¿Debiera continuar Bogotá siendo la capital de Colombia?

Manuel José Álvarez Didyme

Si desde las dominicales disquisiciones de nuestro paisano, el “Cofrade” Alfonso Palacio Rudas y debido a las potísimas razones económicas que aquel señalaba, llevamos años hablando sobre la necesidad de una pronta modificación del valor de la unidad monetaria que de antaño nos sirve como medio de cambio, suprimiéndole tres ceros a la derecha para evitar su efecto inercial sobre la inflación, ¿por qué no pensar, en otro cambio de mayor utilidad e impacto económico?, como el de la sustitución de la mediterránea capital de la República, sede principal de las Ramas del Poder Público y asiento de la mayor parte de la industria nacional, por otra ciudad que ofrezca mejores condiciones, tanto al desarrollo empresarial exportador, como al desenvolvimiento político, debido a su mayor cercanía cultural y espiritual con lo que solemos llamar “el país nacional”.

Porque Bogotá, con su irracional ubicación en pleno centro geográfico de Colombia, distante de los principales puertos y sin vías de comunicación adecuadas y expeditas con estos, con las gravísimas falencias de movilidad interna que presenta, la baja calidad de sus servicios públicos y su criticada administración, está condenada a entorpecer de manera superlativa la actividad exportadora nacional al agregarle, al de por sí complicado comercio con otros países, mayores costos de producción, transporte y operación, que terminan por restarle competitividad a nuestros productos industriales en el mercado externo, al punto de llevar a que hoy, más del 70% de nuestras exportaciones las conformen solo el petróleo crudo, el oro y los minerales no procesados y unos pocos frutos del agro, incluido el café, o sea: “¡muy poco valor agregado”.

¡Y todo por encontrarse la industria radicada en Bogotá!

Sin contar con el efecto perverso de su excesiva concentración poblacional y su desbordada urbanización, al haberse convertido en el centro de captación de los principales flujos migratorios que la invaden sin pausa y que se siguen sucediendo en razón de la amplias opciones de trabajo que ofrece, en contraste con la falta de oportunidades del resto del país, sin contar, además, que es el suelo de mejores condiciones agrológicas que tiene Colombia y que por lo tanto debería tener un destino diferente, compatible con su calidad y capacidad de producción agrícola.

Bastaría mirar como otros países han cambiado su capital por conveniencias de variada índole, tal como lo hizo Brasil, que sustituyó en 1960 a Río de Janeiro, la “cidade maravilhosa”, por Brasília a orillas de la amazonía para romper con la concentración excesiva de todo orden que venía presentándose en su zona suroeste, amenazando el equilibrio regional, para acentuar a orillas del mar, -como es lógico-, en Sao Paulo, su principal centro de producción.

Nuestra misma Colombia, en diversos momentos de su historia y por diversas razones, -todas de índole política-, ensayó otras ciudades como capitales de la República, entre ellas varias del Tolima como San Sebastián de Mariquita que fungió como la primera de tales, a consecuencia de la colonización llevada a cabo por los españoles.
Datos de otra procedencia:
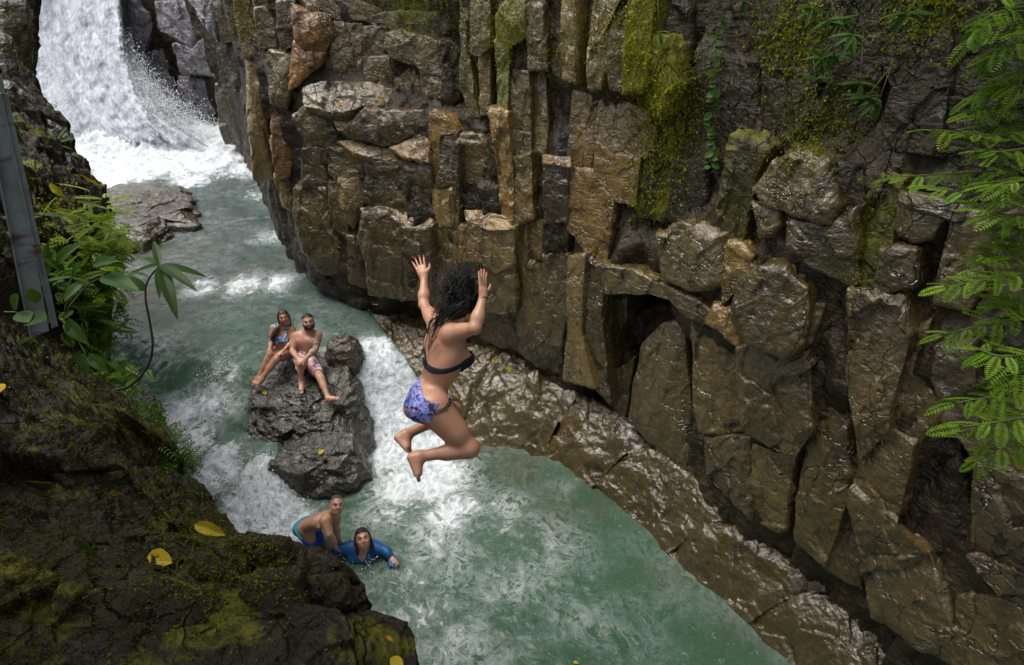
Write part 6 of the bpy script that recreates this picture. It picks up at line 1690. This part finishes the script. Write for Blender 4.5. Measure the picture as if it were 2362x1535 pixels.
plant('broad_leaf_plant', 'broad-leaved green plant on the left bank at the foot of the fern', [[J(150, 720, 2.85), J(160, 660, 2.8), J(170, 620, 2.8)], [J(150, 720, 2.85), J(200, 660, 2.85), J(235, 640, 2.85)]],
      [('broad', J(a[0], a[1], 2.8), J(b[0], b[1], 2.72), UPV + TOC(J(150, 650, 2.8))) for a, b in bl], rad=.006, col=(.6, .75, .45), seed=1)
bl = [((150, 740), (205, 805)), ((160, 735), (170, 795)), ((185, 810), (160, 850)), ((190, 815), (205, 880)), ((205, 820), (252, 870)), ((210, 815), (215, 850))]
plant('broad_leaf_plant', 'drooping broad leaves hanging below the metal post over the stream', [[J(140, 735, 2.8), J(170, 770, 2.8), J(200, 820, 2.8)]],
      [('broad', J(a[0], a[1], 2.8), J(b[0], b[1], 2.78), .4 * UPV + TOC(J(150, 650, 2.8))) for a, b in bl], rad=.005, col=(.5, .6, .4), seed=2)
bl = [((30, 715), (38, 680)), ((45, 720), (65, 745)), ((60, 735), (105, 740)), ((85, 700), (70, 668))]
plant('small_leaf_plant', 'small round-leaved plant at the bottom of the metal post', [[J(10, 720, 2.3), J(40, 722, 2.3), J(62, 737, 2.3)]],
      [('round', J(a[0], a[1], 2.3), J(b[0], b[1], 2.26), UPV + TOC(J(50, 700, 2.3))) for a, b in bl], rad=.004, col=(.7, .75, .7), seed=3)
bl = [((125, 330), (150, 292)), ((130, 330), (165, 318)), ((128, 335), (160, 340)), ((122, 325), (110, 290))]
plant('strap_leaf_plant', 'arching strap-leaved plant on the left bank against the waterfall foam', [[J(125, 345, 4.9), J(126, 325, 4.9)]],
      [('strap', J(a[0], a[1], 4.9), J(b[0], b[1], 4.9), UPV + TOC(J(125, 330, 4.9))) for a, b in bl], rad=.006, col=(1.1, 1.1, .9), seed=4)
# hanging vine and leafy plants on the dark right wall
def surf(u, v, off=.07):
    loc, nor = cast(u, v)
    return loc + TOC(loc) * off
vp = [surf(u, v, .10) for u, v in [(1700, -20), (1662, 60), (1648, 130), (1652, 200), (1642, 270), (1648, 330), (1640, 385)]]
rs = np.random.RandomState(5); lv = []; vs = spline(vp, 40)
for i in range(4, 40):
    a = rs.uniform(0, 6.28); n_ = TOC(vs[i]); x = unit(np.cross(n_, UPV)); d = x * math.cos(a) + UPV * (math.sin(a) * .6 - .5) + n_ * .3
    lv.append(('round', vs[i], vs[i] + unit(d) * rs.uniform(.05, .085), n_ + UPV * .8))
plant('hanging_vine', 'long hanging vine with small round leaves on the dark right wall', [vp], lv, 'vine', 'stem', .004, (.85, .95, .85), seed=6)
def cluster(u, v, n, L, label, seed, kind='lance', spread=25, top=None, col=(.75, .9, .75)):
    rs = np.random.RandomState(seed)
    c0 = surf(u, v, .16); top = surf(*(top or (u + rs.uniform(-10, 10), v - 70)), .05)
    cs = [c0 + rs.normal(0, spread / 330, 3) * np.array([1, .5, 1]) for _ in range(max(1, n // 6))]
    lv = []
    for i in range(n):
        b = cs[i % len(cs)]; n_ = TOC(b); x = unit(np.cross(n_, UPV)); a = rs.uniform(0, 6.28)
        d = x * math.cos(a) + UPV * (math.sin(a) * .6 - .45) + n_ * rs.uniform(0, .6)
        lv.append((kind, b, b + unit(d) * L * rs.uniform(.7, 1.2), n_ * .8 + UPV))
    return plant('leafy_plant', label, [[top, mid(top, c, .5) + TOC(c) * .03, c] for c in cs], lv, 'plant', 'greenstem', .0035, col, 'leafy plants on the right wall', seed)
cluster(1522, 68, 6, .10, 'small five-leaved plant on the mossy column', 41, 'lance', 6)
cluster(1905, 30, 16, .10, 'leafy plant with narrow leaves at the top of the dark wall', 42)
cluster(1955, 95, 22, .10, 'dense narrow-leaved plant hanging over dark rock right of the fern moss', 43, 'lance', 40)
cluster(1985, 140, 16, .11, 'star-shaped tufts of narrow leaves below the dense hanging plant', 44, 'lance', 30)
cluster(2045, 225, 12, .13, 'plant with large drooping dark leaves left of the feathery tree', 45, 'lance', 22)
cluster(2140, 8, 9, .12, 'leaf tuft hanging from the top edge near the feathery tree', 46, 'lance', 20)
cluster(1690, 15, 8, .10, 'leaf tuft at the top of the hanging vine', 47, 'lance', 16)
cluster(1885, 205, 6, .07, 'few small leaves on the dark rock under the fern moss', 48, 'round', 20)
for i, (pts, lb) in enumerate([([(1596, -10), (1588, 60), (1572, 110), (1562, 150)], 'thin pale root dangling beside the moss column'), ([(1612, 300), (1600, 380), (1592, 430), (1600, 468)], 'thin curled root dangling below the vine'),
                              ([(1880, 90), (1870, 180), (1866, 200)], 'thin root hanging through the fern moss'), ([(2075, 250), (2062, 330), (2060, 420), (2075, 480), (2085, 560)], 'long thin root hanging down to the stepped grey rock'),
                              ([(1835, 210), (1812, 280), (1780, 345)], 'slanting thin root across the dark hollow')]):
    S = Soup(); S.tube(spline([surf(u, v, .10) for u, v in pts], 20), .0022, 4)
    tag(S.build('hanging_root', M['stem']), lb, 'root', 'thin roots hanging down the right wall')

# metal post: an angle bar with worn paint
def post_mat():
    k = NT('worn_grey_paint'); p = k.pos()
    c = k.mix(k.ramp(k.noise(p, 5, 5, .65), [(.45, 0), (.6, 1)]), (.30, .33, .33), (.20, .215, .20))
    c = k.mix(k.ramp(k.noise(k.pos((1, 1, 4)), 2.4, 4, .6), [(.60, 0), (.66, .9)]), c, (.13, .05, .035))
    k.set(Base_Color=c, Roughness=.5, Metallic=.25)
    k.put(k.b.inputs['Normal'], k.bump(k.noise(p, 40, 4), .25, .004))
    return k.m
M['post'] = post_mat()
def bar(a, b, prof, name, parent=None):
    d = unit(b - a); x = unit(np.cross(d, TOC(a))); y = np.cross(x, d)
    n = len(prof); ts = np.linspace(0, 1, 30)
    V = np.array([a + (b - a) * t + x * p[0] + y * p[1] for t in ts for p in prof])
    f = grid_faces(30, n, True)
    S = Soup(); S.add(V, f)
    ea = np.array([[0, 1, 2, 5], [2, 3, 4, 5]]); S.add(V[:n], ea); S.add(V[-n:], ea[:, ::-1])
    return S.build(name, M['post'], parent, False)
T_ = .006
post = tag(empty('metal_post', tuple(J(100, 752, 2.45))), 'pale grey worn metal angle post leaning at the left edge', 'post')
o = bar(J(-24, 170, 2.05), J(90, 765, 2.45), [(-.034, 0), (-.034, T_), (.034 - T_, T_), (.034 - T_, .05), (.034, .05), (.034, 0)][::-1], 'angle_bar'); keep(o, post)
o = bar(J(8, 215, 2.06), J(126, 752, 2.50), [(-.012, 0), (-.012, T_), (.012 - T_, T_), (.012 - T_, .02), (.012, .02), (.012, 0)][::-1], 'side_strip'); keep(o, post)

# fallen leaves lying where they dropped
k = leaf_material('fallen_leaf', (.40, .28, .012), (.62, .47, .03), .5, .2); M['fallen'] = k
FALLEN = leaf_mesh('fallen_leaf', .62, .10, .10, .02, 'fallen', 1.15); CURLED = leaf_mesh('fallen_leaf', .42, .22, .35, .03, 'fallen', 1.2)
_bl = leaf_mesh('fallen_leaf', .40, .2, .3, .02, 'leaf', 1.2)
FL = [((346, 1282), (402, 1300), FALLEN, (1, 1, 1), 'fresh yellow leaf lying flat on the dark near bank'), ((455, 1212), (524, 1236), CURLED, (.8, .85, 1.2), 'curled pale yellow leaf on the mossy brim of the near bank'),
      ((895, 1515), (925, 1540), FALLEN, (1.05, 1, 1), 'yellow leaf at the bottom edge on the tip of the near bank'), ((160, 1138), (236, 1128), CURLED, (.10, .12, .9), 'withered olive-brown leaf lying on the near bank'),
      ((60, 1105), (130, 1112), CURLED, (.05, .05, .4), 'dark dead leaf half rotten on the near bank'), ((135, 1048), (160, 1020), _bl, (1.3, 1.5, 1), 'small bright green leaf on the dark bank rock'),
      ((165, 1250), (215, 1290), _bl, (.5, .6, .5), 'dark green leaf on the moss of the near bank'), ((0, 915), (8, 890), FALLEN, (1, 1, 1), 'yellow leaf at the left edge of the picture'),
      ((55, 800), (92, 795), _bl, (1.0, 1.0, .9), 'pale green leaf on the rock under the metal post'), ((250, 1135), (278, 1140), CURLED, (.3, .22, .6), 'narrow yellowed leaf bit beside the withered leaf'),
      ((890, 1470), (905, 1480), CURLED, (.9, .55, 1), 'tiny orange leaf on the lower tip of the near bank'), ((170, 405), (238, 434), CURLED, (1.0, .8, .5), 'long yellow leaf draped over the left bank rock'), ((120, 425), (152, 458), CURLED, (.8, 1, .5), 'slim yellow-green leaf on the mossy left bank'),
      ((735, 1050), (748, 1040), FALLEN, (1.1, 1.1, 1.5), 'small yellow leaf caught in the step of the big boulder'), ((712, 886), (728, 892), _bl, (1.8, 1.6, .6), 'green-yellow leaf on the boulder between the bearded man and the edge'),
      ((606, 902), (614, 912), FALLEN, (1, 1, 1), "tiny yellow leaf on the boulder below the woman's feet"), ((858, 702), (872, 706), FALLEN, (1, 1, 1), 'yellow leaf on the ledge under the big square block'),
      ((778, 238), (790, 244), FALLEN, (1.0, .8, 1), 'yellow leaf on the upper shelf of the cliff'), ((738, 346), (756, 350), CURLED, (1.2, .6, .5), 'orange leaf on the left edge of the middle shelf'),
      ((868, 228), (886, 234), FALLEN, (1, .8, 1), 'yellow leaf further right on the upper shelf'), ((1168, 846), (1176, 862), FALLEN, (.9, 1.1, 1), 'yellow leaf on the wet ledge under the cliff crack'), ((1140, 826), (1148, 836), FALLEN, (1, 1, 1), 'small yellow leaf on the wet ledge behind the jumping woman'),
      ((1320, 1528), (1334, 1532), FALLEN, (.9, .9, 1), 'yellow leaf floating at the bottom of the pool')]
for i, (a, b, me, col, lb) in enumerate(FL):
    pa, na = cast(*a); pb, nb_ = cast(*b)
    if pa is None: continue
    if pb is None or np.linalg.norm(pb - pa) > 2.2 * np.linalg.norm(np.subtract(a, b)) / F_PX * np.linalg.norm(pa - EYE):
        pb = EYE + ray(*b) * ((pa - EYE) @ np.array([0, math.cos(PITCH), -math.sin(PITCH)]))
    n_ = unit(.5 * na + .7 * TOC(pa) + .4 * UPV + np.random.RandomState(i + 5).normal(0, .30, 3))
    L = np.linalg.norm(pb - pa)
    o = put_leaf(me if i % 3 else me.copy(), pa + n_ * .016 + TOC(pa) * (.012 if np.linalg.norm(pa - EYE) < 3.5 else 0), pb - pa + n_ * L * .12, n_, L, None, 'fallen_leaf', col, .75 + .5 * (i * .37 % 1))
    tag(o, lb, 'leaf', 'fallen leaves on the rocks')
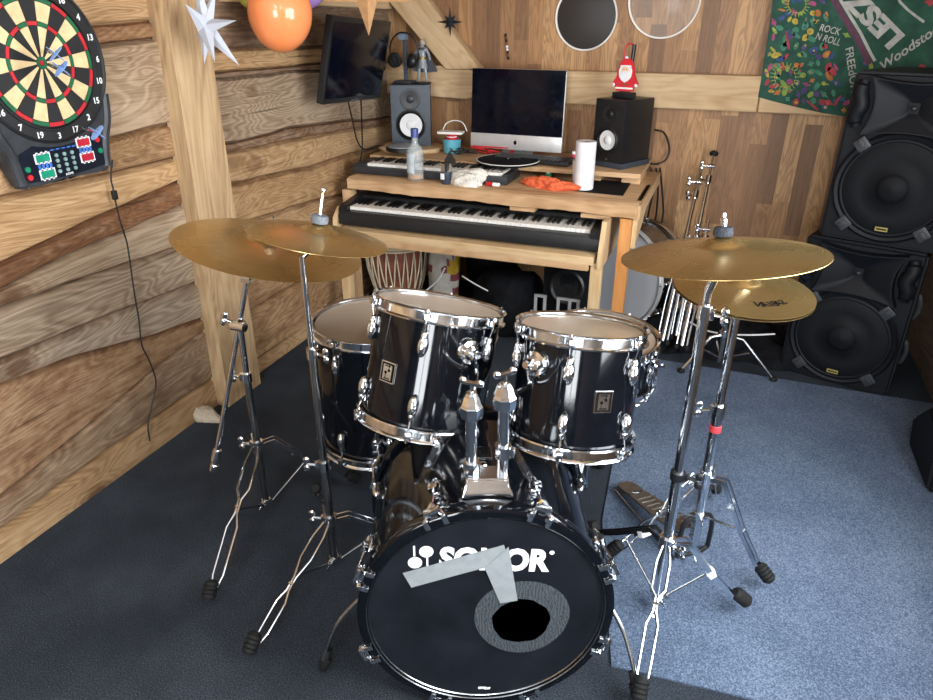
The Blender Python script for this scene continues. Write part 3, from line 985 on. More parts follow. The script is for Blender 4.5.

O Purificación que fue designada capital de la Nueva Granada a la vez que Capital del Estado Soberano del Tolima, por un Decreto de 1831 bajo la presidencia de Domingo Caicedo y Santamaría, e incluso la musical Ibagué, cuando el Congreso de las provincias unidas de la Nueva Granada en 1854 se reunió aquí para juzgar al presidente José María Obando.

Pese a lo cual, nos mantenemos hasta ahora, sin adelantar un debate con la intensidad, profundidad y seriedad debidas, sobre la conveniencia de continuar con Bogotá como inamovible capital de la República, o variar tal circunstancia con miras a superar su impacto en nuestra precario desempeño en el comercio orbital, la “macrocefalia” poblacional que nos afecta y la urgencia de lograr la ambicionada desconcentración y el verdadero equilibrio regional que predicó en su momento la Carta de 1991 y demanda todas a una la Nación en los tiempos que discurren.